Vincenzo De Cotiis Foundation Opens on Venice’s Grand Canal
Inside the scenic 15th-century Palazzo Giustinian Lolin, the celebrated architect and artist displays his groundbreaking work alongside visually compelling pieces by a mix of engaging talents
If the water door of the Palazzo Giustinian Lolin on Venice’s Grand Canal happens to be open, those passing by on vaporetti and boats will see a series of three arches. Stalking their way across the stone-flagged floor of the undercroft, these striking sculptures present as an awkward enfilade of jagged edges. They appear like ancient remains that have pushed their way up from the Lagoon, or leftovers from a long-ago biennale.
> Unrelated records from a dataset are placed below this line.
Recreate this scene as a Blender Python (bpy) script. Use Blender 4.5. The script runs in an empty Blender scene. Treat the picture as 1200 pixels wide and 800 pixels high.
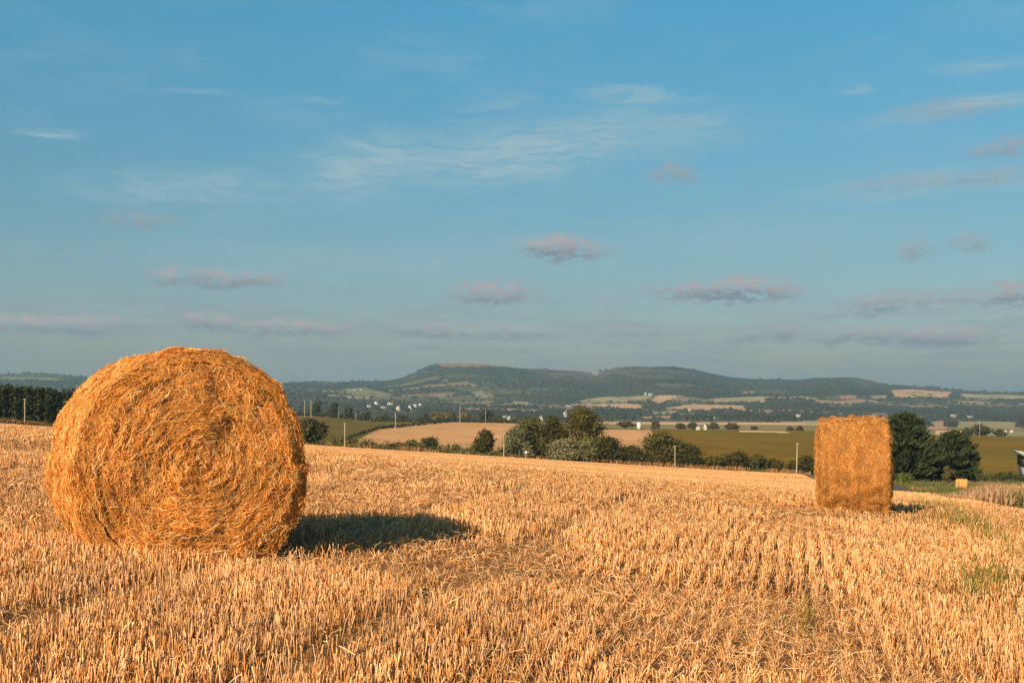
import bpy, math, random
import numpy as np
from mathutils import Vector

R = math.radians
rng = np.random.default_rng(7)
random.seed(7)
sc = bpy.context.scene
COL = sc.collection

# ---------------------------------------------------------------- camera
F = 1400.0            # focal length in pixels of the 1200 wide photograph
CX, HY = 600.0, 470.0  # principal column, eye-level row
EYE = 1.5
cam_d = bpy.data.cameras.new("camera")
cam = bpy.data.objects.new("camera", cam_d)
COL.objects.link(cam)
cam.location = (0, 0, EYE)
cam.rotation_euler = (R(90), 0, 0)
cam_d.sensor_width = 36.0
cam_d.lens = 36.0 * F / 1200.0
cam_d.shift_y = (HY - 400.0) / 1200.0
cam_d.clip_start = 0.1
cam_d.clip_end = 40000
sc.camera = cam

# ---------------------------------------------------------------- light
SUN_AZ = 32.0     # shadows run this many degrees to the right of the view
SUN_EL = 26.0
SUN_STR = 4.8
SKY_STR = 0.067
sun_d = bpy.data.lights.new("sun", 'SUN')
sun_d.energy = SUN_STR
sun_d.angle = R(0.55)
sun_d.color = (1.0, 0.72, 0.43)
sun = bpy.data.objects.new("sun", sun_d)
COL.objects.link(sun)
_d = Vector((math.sin(R(SUN_AZ)) * math.cos(R(SUN_EL)), math.cos(R(SUN_AZ)) * math.cos(R(SUN_EL)), -math.sin(R(SUN_EL))))
sun.rotation_euler = _d.to_track_quat('-Z', 'Y').to_euler()
sun.location = (-30, -40, 30)

sc.view_settings.view_transform = 'Standard'
sc.view_settings.look = 'None'
sc.view_settings.exposure = 0.97
sc.view_settings.gamma = 1.0
sc.cycles.use_denoising = True
sc.cycles.max_bounces = 6
sc.cycles.diffuse_bounces = 3
sc.cycles.volume_bounces = 0
sc.cycles.transparent_max_bounces = 8

# ---------------------------------------------------------------- world: sky with clouds laid out by direction
class NT:
    """tiny node-tree writer"""
    def __init__(s, tree):
        s.t = tree; s.n = tree.nodes; s.l = tree.links
    def new(s, kind, **kw):
        nd = s.n.new(kind)
        for k, v in kw.items():
            setattr(nd, k, v)
        return nd
    def put(s, sock, v):
        if hasattr(v, 'is_output') or hasattr(v, 'links'):
            s.l.new(v, sock)
        else:
            sock.default_value = v
    def math(s, op, a, b=0.0, c=None, clamp=False):
        nd = s.new('ShaderNodeMath', operation=op, use_clamp=clamp)
        s.put(nd.inputs[0], a); s.put(nd.inputs[1], b)
        if c is not None: s.put(nd.inputs[2], c)
        return nd.outputs[0]
    def vmath(s, op, a, b=(0, 0, 0)):
        nd = s.new('ShaderNodeVectorMath', operation=op)
        s.put(nd.inputs[0], a); s.put(nd.inputs[1], b)
        return nd.outputs['Value'] if op in ('LENGTH', 'DISTANCE', 'DOT_PRODUCT') else nd.outputs['Vector']
    def noise(s, vec, scale, detail=4, rough=0.55, dim='3D', out='Fac', **kw):
        nd = s.new('ShaderNodeTexNoise', noise_dimensions=dim)
        s.put(nd.inputs['Vector'], vec)
        nd.inputs['Scale'].default_value = scale
        nd.inputs['Detail'].default_value = detail
        nd.inputs['Roughness'].default_value = rough
        for k, v in kw.items(): nd.inputs[k].default_value = v
        return nd.outputs[out]
    def mix(s, f, a, b, mode='MIX'):
        nd = s.new('ShaderNodeMix', data_type='RGBA', blend_type=mode)
        s.put(nd.inputs[0], f); s.put(nd.inputs[6], a); s.put(nd.inputs[7], b)
        return nd.outputs[2]
    def ramp(s, f, lo, hi, a=0.0, b=1.0, smooth=True):
        nd = s.new('ShaderNodeMapRange')
        nd.interpolation_type = 'SMOOTHSTEP' if smooth else 'LINEAR'
        s.put(nd.inputs[0], f)
        nd.inputs[1].default_value = lo; nd.inputs[2].default_value = hi
        nd.inputs[3].default_value = a; nd.inputs[4].default_value = b
        return nd.outputs[0]

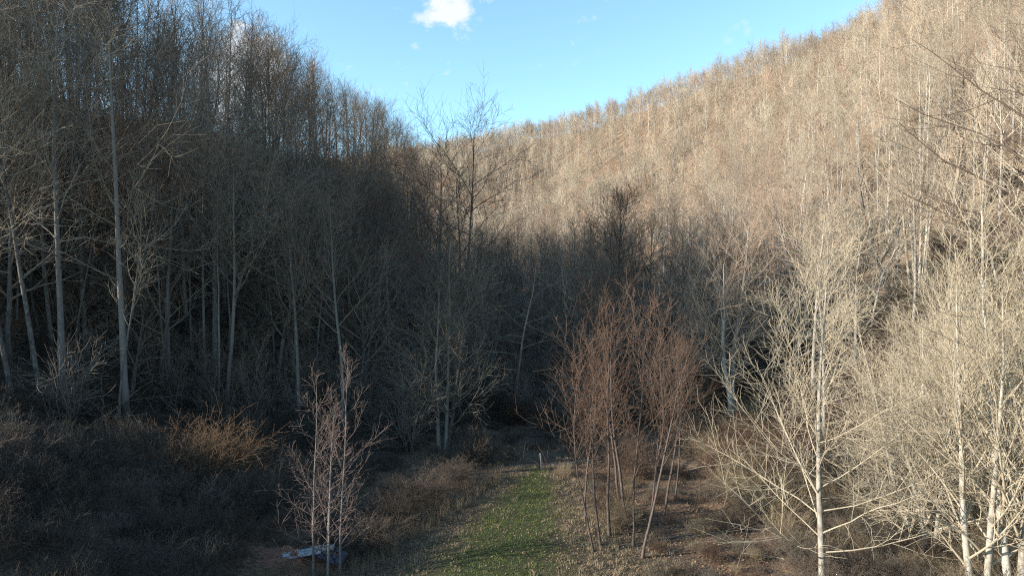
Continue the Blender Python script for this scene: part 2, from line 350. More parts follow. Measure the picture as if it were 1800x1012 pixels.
t.links.new(base, b.inputs['Base Color'])
bm = N(t, 'ShaderNodeBump', ins={'Strength': 0.7, 'Distance': 0.12}); t.links.new(n1.outputs['Fac'], bm.inputs['Height']); t.links.new(bm.outputs[0], b.inputs['Normal'])
t.links.new(b.outputs[0], o.inputs[0])
me = mb.mesh('ground', [gm])
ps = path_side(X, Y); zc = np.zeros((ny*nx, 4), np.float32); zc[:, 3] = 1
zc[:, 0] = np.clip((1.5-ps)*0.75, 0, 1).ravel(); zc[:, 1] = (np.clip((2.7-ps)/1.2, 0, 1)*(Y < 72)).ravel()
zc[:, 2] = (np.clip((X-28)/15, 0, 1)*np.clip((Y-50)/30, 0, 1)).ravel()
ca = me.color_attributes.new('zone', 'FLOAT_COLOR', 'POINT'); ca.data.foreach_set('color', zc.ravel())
tag(obj('ground', me), 'leaf covered valley floor and steep wooded slopes', kind='structure')
# creek water in its cut
mw = bpy.data.materials.new('creek_water'); mw.use_nodes = True
bw = mw.node_tree.nodes['Principled BSDF']; bw.inputs['Base Color'].default_value = (0.012, 0.012, 0.011, 1); bw.inputs['Roughness'].default_value = 0.12
mb = MB(); cp = []
for (ax, ay), (bx, by) in zip(CREEK[:-1], CREEK[1:]):
    n = max(2, int(math.hypot(bx-ax, by-ay)/1.5))
    for k in range(n): cp.append((ax+(bx-ax)*k/n, ay+(by-ay)*k/n))
cp = np.array([c_ for c_ in cp if c_[1] > 68]); tn = np.gradient(cp, axis=0); tn /= np.linalg.norm(tn, axis=1)[:, None]; nn = np.c_[-tn[:, 1], tn[:, 0]]
zz = H(cp[:, 0], cp[:, 1]); zz = np.minimum.accumulate(zz)+0.18
V = np.stack([np.c_[cp+nn*0.4, zz], np.c_[cp-nn*0.4, zz]], 1).reshape(-1, 3); k = np.arange(len(cp)-1)*2
mb.add(V, quads=np.stack([k, k+1, k+3, k+2], -1))
tag(obj('creek_water', mb.mesh('creek_water', [mw])), 'narrow dark creek crossing the valley floor', kind='structure')

# ---------------------------------------------------------------- plant library
def meshset(name, trunks, crown, mt, mc):
    tr = [mb.mesh(name+'_trunk', [mt]) for mb in trunks]; cr = crown.mesh(name+'_crown', [mc])
    whole = MB()
    for mb in trunks:
        for v in mb.v: pass
    for src, mi in [(x, 0) for x in trunks]+[(crown, 1)]:
        base = whole.n
        V = np.concatenate(src.v)
        qs = np.concatenate(src.q) if src.q else None
        whole.add(V, quads=qs, tris=np.concatenate(src.t) if src.t else None, mat=mi)
    return tr, cr, whole.mesh(name+'_whole', [mt, mc])
LIB = {}
def lib(kind, i, mt, mc, **kw):
    tr, cw = tree_geo(**kw); LIB.setdefault(kind, []).append(meshset(f'{kind}_{i}', tr, cw, M[mt], M[mc]))
for i in range(6):   # tall, straight, high domed crown of rising limbs
    lib('tall', i, 'trunk', 'twig', seed=100+i, H=24.5, r=0.25, clear=0.46, trunk_wander=0.02, n1=17, a1=(50, 12), l1=(0.36, 0.20), up1=0.07, w1=0.09, taper=0.16, rk1=0.55,
        n2=7, l2=(0.50, 0.34), up2=0.07, n3=5, rmin=0.017, l3=(0.55, 0.4), t_end=0.93, tw=0.12)
for i in range(6):   # spreading crown
    lib('wide', i, 'trunk', 'twig', seed=200+i, H=18.0, r=0.28, clear=0.30, trunk_wander=0.06, n1=14, a1=(68, 16), l1=(0.48, 0.32), up1=0.05, w1=0.15,
        n2=8, l2=(0.5, 0.32), up2=0.04, n3=6, rmin=0.016, taper=0.2, rk1=0.58, tw=0.16, t_end=0.9)
for i in range(4):   # slim young trees of the understorey
    lib('slim', i, 'trunk', 'twig', seed=300+i, H=11, r=0.08, clear=0.20, trunk_wander=0.07, n1=14, a1=(60, 25), l1=(0.38, 0.2), up1=0.06, w1=0.15,
        n2=6, l2=(0.5, 0.35), n3=3, l3=(0.6, 0.4), rmin=0.013, k0=5)
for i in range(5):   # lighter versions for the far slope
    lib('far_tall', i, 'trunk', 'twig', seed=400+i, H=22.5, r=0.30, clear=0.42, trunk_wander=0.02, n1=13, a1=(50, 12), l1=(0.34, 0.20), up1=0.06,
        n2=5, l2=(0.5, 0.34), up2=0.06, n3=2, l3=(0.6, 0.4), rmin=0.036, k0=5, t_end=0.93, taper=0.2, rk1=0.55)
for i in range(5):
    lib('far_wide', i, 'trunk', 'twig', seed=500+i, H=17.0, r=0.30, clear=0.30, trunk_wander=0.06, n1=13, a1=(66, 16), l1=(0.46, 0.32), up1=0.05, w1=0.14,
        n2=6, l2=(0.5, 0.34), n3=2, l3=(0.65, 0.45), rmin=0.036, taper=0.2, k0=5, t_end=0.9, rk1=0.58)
def slib(kind, i, mat, **kw): LIB.setdefault(kind, []).append(shrub_geo(**kw).mesh(f'{kind}_{i}', [M[mat]]))
for i in range(4): slib('thicket', i, 'brown', seed=700+i, H=2.3, n=30, lean=45, n2=8, n3=6, base=1.1, w=0.22, rmin=0.008, r=0.014)
for i in range(3): slib('bush', i, 'brown', seed=720+i, H=3.0, n=40, lean=38, n2=9, n3=7, base=0.7, w=0.16, rmin=0.008, r=0.018)
for i in range(2): slib('bush_tan', i, 'straw', seed=740+i, H=2.6, n=36, lean=36, n2=8, n3=5, base=0.8, w=0.14, rmin=0.008, r=0.016)
slib('bush_orange', 0, 'orange', seed=760, H=4.2, n=60, lean=42, n2=7, n3=4, base=1.5, w=0.13, rmin=0.008, r=0.014, droop=0.06)
for i in range(5): slib('scrub', i, 'dtwig2', seed=780+i, H=6.5, n=7, lean=26, n2=8, n3=6, base=0.5, w=0.13, rmin=0.013, r=0.055, seg=8, l2=(0.55, 0.35), up=0.02)
for i in range(2): slib('bush_red', i, 'rtwig', seed=770+i, H=2.8, n=36, lean=34, n2=8, n3=5, base=0.8, w=0.14, rmin=0.009, r=0.016)

def variant(src, dst, mt, mc):
    for tr, cr, wh in LIB[src]:
        t2 = [m.copy() for m in tr]; c2 = cr.copy(); w2 = wh.copy()
        for m in t2: m.materials[0] = M[mt]
        c2.materials[0] = M[mc]; w2.materials[0] = M[mt]; w2.materials[1] = M[mc]
        LIB.setdefault(dst, []).append((t2, c2, w2))
for i in range(5):
    lib('pole_t', i, 'trunk', 'twig', seed=180+i, H=24, r=0.13, clear=0.48, trunk_wander=0.03, n1=16, a1=(50, 14), l1=(0.22, 0.14), up1=0.08, w1=0.12, taper=0.2, n2=6, l2=(0.5, 0.34), n3=4, rmin=0.015, l3=(0.55, 0.4), k0=6)
for i in range(5):
    lib('tall_r', i, 'trunk', 'twig', seed=150+i, H=24.5, r=0.24, clear=0.50, trunk_wander=0.02, n1=14, a1=(52, 12), l1=(0.34, 0.20), up1=0.07, w1=0.10, taper=0.16, rk1=0.55,
        n2=6, l2=(0.50, 0.34), up2=0.07, n3=4, rmin=0.018, l3=(0.6, 0.4), t_end=0.93, tw=0.12)
for i in range(5):
    lib('wide_r', i, 'trunk', 'twig', seed=250+i, H=18.0, r=0.26, clear=0.36, trunk_wander=0.06, n1=11, a1=(66, 16), l1=(0.48, 0.32), up1=0.05, w1=0.15,
        n2=7, l2=(0.5, 0.34), up2=0.04, n3=4, l3=(0.6, 0.4), rmin=0.018, taper=0.2, rk1=0.58, tw=0.14, t_end=0.9)
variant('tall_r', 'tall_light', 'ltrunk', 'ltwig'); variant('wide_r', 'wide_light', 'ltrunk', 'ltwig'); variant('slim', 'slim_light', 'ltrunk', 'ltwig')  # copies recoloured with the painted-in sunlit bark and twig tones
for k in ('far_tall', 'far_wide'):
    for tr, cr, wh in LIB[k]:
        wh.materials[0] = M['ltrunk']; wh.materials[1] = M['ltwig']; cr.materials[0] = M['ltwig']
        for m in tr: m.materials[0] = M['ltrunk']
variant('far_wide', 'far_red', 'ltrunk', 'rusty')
def place_tree(meshes, name, x, y, label, cat, group=None, rz=0.0, s=1.0, tilt=(0, 0), z=None, sz=None):
    tr, cr, _ = meshes
    e = empty(name, (x, y, h1(x, y) if z is None else z), rz)
    e.rotation_euler = (tilt[0], tilt[1], rz); e.scale = (s, s, s if sz is None else sz)
    for m in tr: obj('trunk', m, e)
    obj('crown', cr, e)
    tag(e, label, cat, group); return e
def at(u, d): return ((u-900)/F*d, d)
SPECIAL = []      # (x, y, radius) kept free of scattered trees
def special(key, seed, u, d, label, name='bare_tree', cat='tree', mt='trunk', mc='twig', rz=0.0, free=3.0, group=None, z=None, **kw):
    tr, cw = tree_geo(seed=seed, **kw); ms = meshset(key, tr, cw, M[mt], M[mc])
    x, y = at(u, d); SPECIAL.append((x, y, free))
    return place_tree(ms, name, x, y, label, cat, group, rz, z=z)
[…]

But in actuality, they are artworks by Vincenzo De Cotiis, the celebrated Italian architect and artist, and they herald the arrival of the Vincenzo De Cotiis Foundation in the 15th-century palazzo.
De Cotiis has made it his business to combine a number of histories in his works. From chairs that merge recycled fiberglass with fabulous marbles, to an art collection that mixes Renaissance bronzes with paintings by Hans Hartung and supersize sculptures by Anne Imhof, De Cotiis likes to play across space and time. The arches, called Archaeology of Consciousness, are assemblages of stone, fiberglass, marble, and—to mark their place in Venice—Murano glass.
The foundation, which is open by appointment, will produce publications and host public events, as well as exhibitions of designs and artworks by De Cotiis alongside pieces by other talents, displayed throughout the building’s palatial piano nobile. “It is a place where the convergence of design, art, and architecture can unfold,” says De Cotiis, a 2019 Galerie Creative Mind. “We wanted to find a space that resonated with our creative ideologies rather than one that offered conventional perfection.”
“It is a place where the convergence of design, art and architecture can unfold”
Vincenzo De Cotiis
De Cotiis, however, has worked his usual magic on the interior (leased for a 25- to 30-year period, as is the way here), retaining significant existing details, losing some, and adding his own. “The biggest fight was over the removal of the curtains,” says his assistant, Jan, during a tour of the space. “They were great, thick pink- and red-silk brocade items, and considered historically important, so we had to remove, clean, and conserve them.” Until the end of the tenure, they will remain in a suitable storage.
Here, it can be hard to tell where the old ends and the freshly made begins. Off the main bedroom, a new bath is outfitted in a beautiful blue stone, rippled and crackled with yellow and white, that forms a perfect partnership with a ceiling where ancient blue paint is flaking and decaying to reveal grey and white beneath. A De Cotiis-designed wardrobe is inspired by Renaissance antecedents, though its massive fiberglass doors open to an illuminated interior. The custom-made bed sits on a plinth hand-painted in flowing lines that match the rippling water of the canal outside the window; mirrors are in antiqued glass; Murano chandeliers are several hundred years old, as are the early-18th-century allegorical wall paintings by Jean Raoux.
De Cotiis studied architecture in Venice. “Those years were transformative,” he says now. “They gave me a deep appreciation for the city’s architectural dialogue between decay and opulence. Its allure is not merely in its historical breadth, but in its daily sensory experiences—the way light dances on the water, the textures of ancient buildings that tell stories of time.”
True to this inspiration, De Cotiis’s work in recycled fiberglass tells the same story. He maintains its imperfections, in one console preserving a fungal growth on the surface that blooms like a deep-ocean flower beneath its lacquered finish. “The process of transforming reclaimed fiberglass into an aesthetic object reflects broader themes in my work of resurrection and transformation,” he says. His presence at the Palazzo Giustinian Lolin does just the same.